The topic for this practical workshop will be decided collaboratively on the 19th February.

19th March

Work-in-progress papers

Sabrina Sampaio Martins (UNIGE): “Borrowed Voices: W. G. Sebald’s Figurations and Intimations of The Past”.

Caroline Martin (UNIGE): “The PhD Experience at Home and Abroad: On Academic Mobility and the Writing Process”

26th March

Sonnets at Random

Drawing its inspiration from the Spenser Society’s “Spenser at Random” meetings, this workshop will engage participants in a collaborative close-reading of sonnets to be randomly selected from the work of a few sonneteers across the centuries, from Edmund Spenser’s Amoretti (1595) and William Shakespeare’s Sonnets (1609) to Elizabeth Barrett Browning’s Sonnets from the Portuguese (1850).

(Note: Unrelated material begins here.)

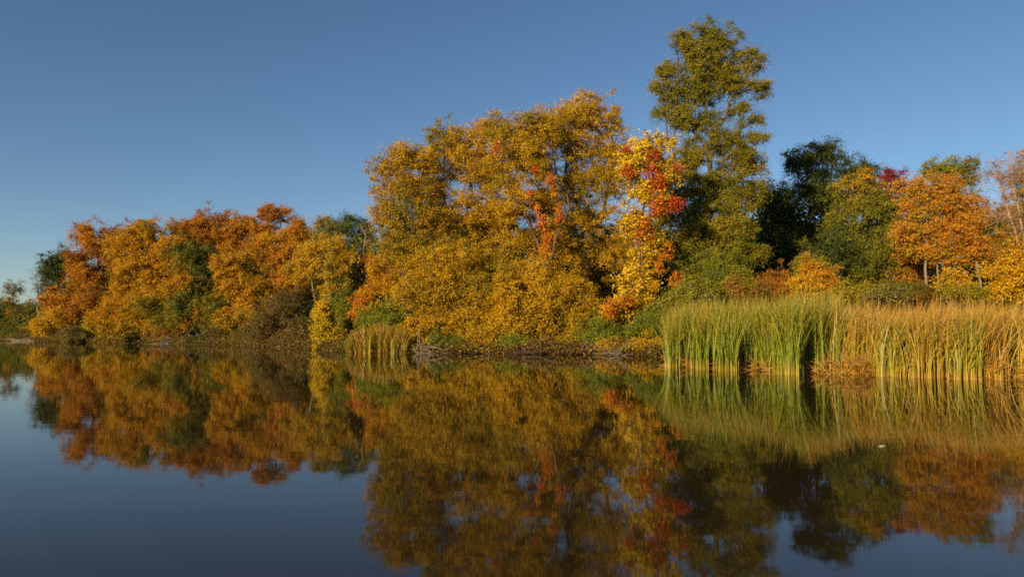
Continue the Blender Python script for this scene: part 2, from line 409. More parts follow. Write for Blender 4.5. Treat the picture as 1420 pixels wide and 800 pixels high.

In addition to questions of literary history, we will also reflect on the affordances of the sonnet form itself. (Cross-listed with the Doctoral Workshop in Medieval and Early Modern English Studies).

2nd April

The Case for Critical Cultural Studies in the AI Age

Isis Giraldo (UNIL)

This lecture addresses cultural studies from a historical, comparative, and transnational perspective, offering an outline of its state-of-the-art developments. It will make the case for revitalising the critical strand of the study of culture (understood broadly) that was developed by the team of the Birmingham school in the 1980s, arguing that it is a key tool in responding to the advancements of AI and its direct threat to the humanities. It will introduce participants to key concepts of critical cultural studies, and explain – taking George Orwell and Albert Camus as examples – how its main approach, i.e., “conjunctural analysis”, works and can raise the stakes of research within literary studies.

9th April

Presenting Scholarly Research: Contexts and Strategies

Katherine Hallemeier (UNIGE)

“So, what are you working on?” This question is posed in different ways by admissions and hiring committees, grant agencies, publishers, conference conveners, colleagues and peers, and friends and relations. Answering it can seem a daunting challenge or a happy opportunity. This session will cover a few conventions and strategies for clearly describing the stakes of a research project across a variety of contexts. Please come ready with your questions, and be prepared to experiment with formulating concise explanations of your current program of study.

7th May

Guided Reading: Frantz Fanon, The Wretched of the Earth

Elodie Rogliardo (UNIGE)

Patrick Jones (UNIGE)

17-18 June

Literary Approaches to the Sacred

Sam Macduff, Christiania Whitehead, UNIL

This two-day residential workshop will explore contemplative and devotional literature from the Middle Ages to the present, including medieval prose and poetry from the Christian and Islamic traditions, and Romantic, modern and contemporary responses to the sacred, nature writing, and ecocriticism. The workshop, co-organised by CUSO and the English Department at UNIL, will be held over two days at Chemin Dessus in June 2025.  Its immersive approach, placing academic responses to literature in the context of bodywork and stillness, should be helpful for doctoral students encountering problems of stress or burnout in relation to their intellectual work. The workshop will include a variety of sessions that combine works of devotional literature with meditative, contemplative or embodied exercises, inviting participants to respond to the texts presented in a variety of ways. Caromai Bouquet, a mindfulness teacher and practitioner, will invite us to contemplate the poetry of Thich Nhat Hanh, a Zen Buddhist poet, teacher and activist, through guided meditation, as well as close reading and analysis. Marie-Elsa Bragg, an author, teacher, and priest, will present the ritual of the Eucharist alongside poetry, memoir and fragments of unsent letters.